On Sunday, the Holy Virgin and Christ child were reunited with their homeland.

Highlights

By Kenya Sinclair (CALIFORNIA NETWORK)
Catholic Online (https://www.catholic.org)
12/13/2016 (7 years ago)

Published in Living Faith

Keywords: Virgin Mary, Christ, England, statue

LOS ANGELES, CA (Catholic Online) - The alabaster statue is one of precious few medieval religious relics to survive the Reformation.

Lloyd de Beer, co-curator of the British museum, told The Guardian: "It is a great Christmas present to the museum and to its visitors. This statue is a marvelous and amazing thing, as there are so few that we have left intact from that time.


"It speaks to the collection at the British Museum and also to the latest stories of religious and cultural destruction that are going on elsewhere."

Britain is proud to accept the beautiful statue, which is regarded as the best surviving example of its kind in the country.

Interestingly, alabaster has long been considered cheap. Statues made from the material were often seen as cheap replicas of true works of art but the 75-cm-high statue defies the stereotype.

"We have placed the new statue in a gallery next to the South Cerney head and foot, broken from another statue, so that visitors can see what happened to most of these works," de Beer explained.


"It also stands near a French Virgin and Child in ivory, so we can show it is just as sophisticated a piece," de Beer explained.

"English alabaster sculpture has had a bad rap until now, because there was an element of mass production to some of the later work. Here, though, we can see the skill of a real work of art."

The Virgin and Christ's faces have been worn after years of devotional kisses and touching but de Beer believes it only makes the piece that much more valuable.

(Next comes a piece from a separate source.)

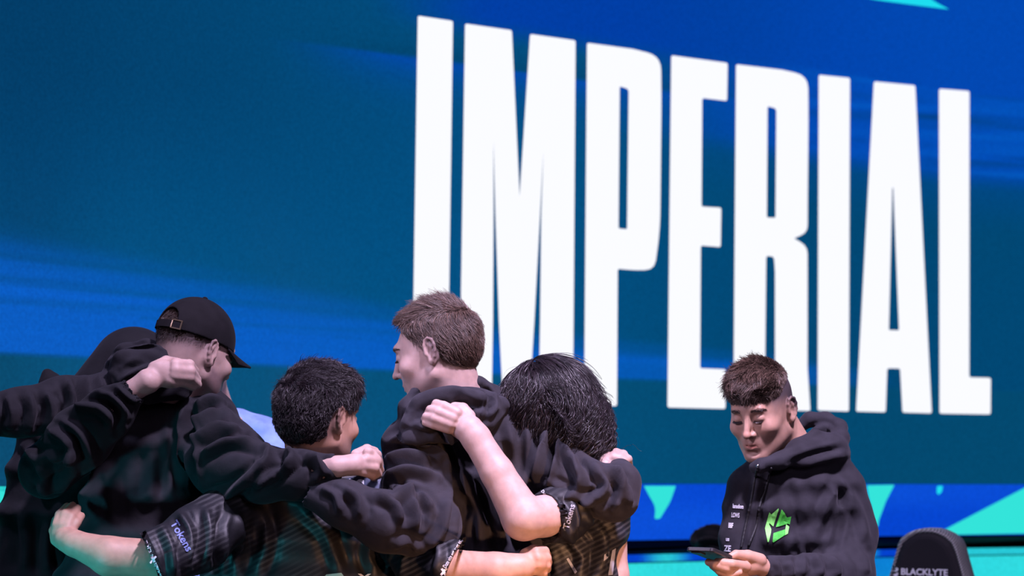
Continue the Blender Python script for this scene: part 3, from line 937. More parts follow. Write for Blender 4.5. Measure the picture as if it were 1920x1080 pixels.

"When she was bought at auction by a London specialist she was covered in thick, brown varnish," de Beer described. "During conservation the varnish was stripped away and she came out singing."

It survived the French revolution hidden away at a monastery in St. Truiden, Belgium, while most other religious icons were destroyed.

"When you look at an object like this and think what it was endured, it is so moving," de Beer stated. "If the British Museum exists for nothing else, it exists for this. I hope that people will come to see this to discover its story, as they do with other significant medieval exhibits like the Lewis chessmen, or the Royal Gold Cup, but then also realise what great artists we had working here."